The guardian of a big slice of Canadians’ collective retirement wealth is paying $2.5-billion (U.S.) for a 40-per-cent stake in Glencore PLC’s agricultural trading operations. The price values all of the Glencore Agricultural Products unit at just $6.25-billion, which is at least a billion dollars less than most investment banks had pegged the business at in more prosperous times.

“I think it’s a pretty good deal for the pension board,” said Craig Pirrong, a professor of finance at the University of Houston and expert on commodity trading. Glencore is under pressure to raise cash and pay down its massive debt, which probably resulted in the very reasonable price, he said.

But it is rare to find a tempting discount without at least some risk attached, and it should be noted that the CPPIB’s apparent bargain involves a gamble that might not be obvious at first glance.

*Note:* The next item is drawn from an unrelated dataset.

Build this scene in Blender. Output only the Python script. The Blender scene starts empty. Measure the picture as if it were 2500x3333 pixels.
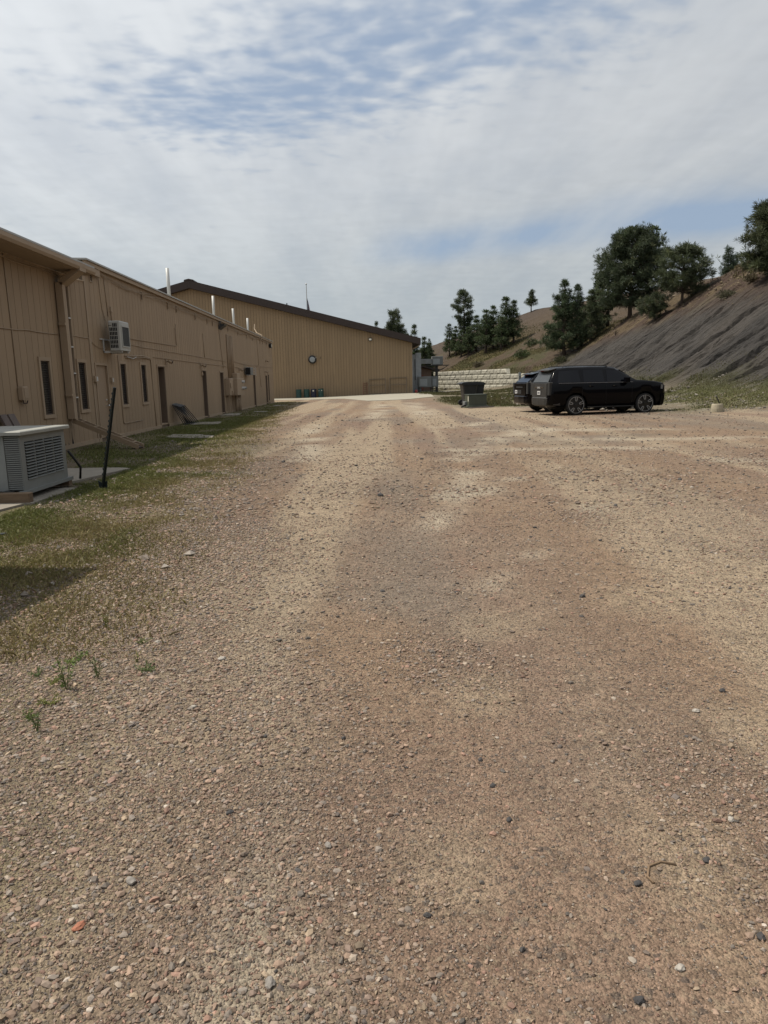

The pension fund has to hope that the business of agricultural trading will rebound from its current low point.

A quartet of huge firms – Archer-Daniels-Midland Co., Bunge Ltd., Cargill Inc. and Louis Dreyfus Group – dominate global ag trading, and each member of the so-called ABCD foursome has sustained some painful bruises in recent months.

At publicly traded Archer-Daniels-Midland and Bunge, share prices have shrivelled by more than a quarter. At privately owned Cargill, revenue has slid by a double-digit percentage.